New command for collection-level compaction, Better concurrency, Index Enhancements, Authentication with sharded clusters, Replica set priorities (set preference for which server should be primary), Data-center awareness, Polygon searches, ..a few other things...it's all in the release notes.


Yeah, but are there any performance improvements? I'll be waiting to see the blog posts about it that are undoubtedly forthcoming.


I can tell you I'm excited about the new indexes...this weekend I'm going to restore our production database into a local 2.0 instance and see what type of memory savings, if any, we get (since I'm cheap and ram is my biggest issue) (it won't be as easy for me to measure the possible improvement in performance mentioned).

"Indexes are often 25% smaller and 25% faster (depends on the use case)"
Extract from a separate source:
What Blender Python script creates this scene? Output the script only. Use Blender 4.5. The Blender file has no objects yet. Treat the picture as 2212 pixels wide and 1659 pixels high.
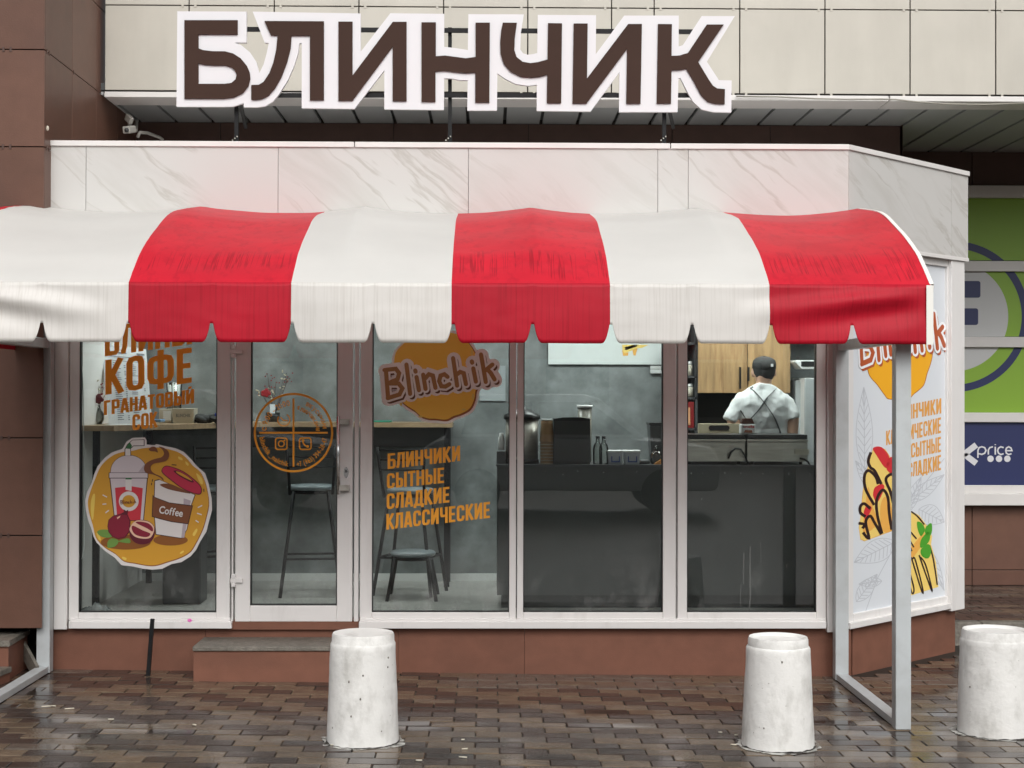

Huge performance increases, actually. The write lock yielding whenever the DB is hitting the disk is huge and is going to resolve a large number of my production complaints with it. The improved indexes are also quite tantalizing.


All the more reason to consider using MongoDB in your next project if you haven't already.


No improvement on the map-reduce. Cool to have a Replica set priorities though.


oooo... fulltext search yet? (scrambles off to read the notes).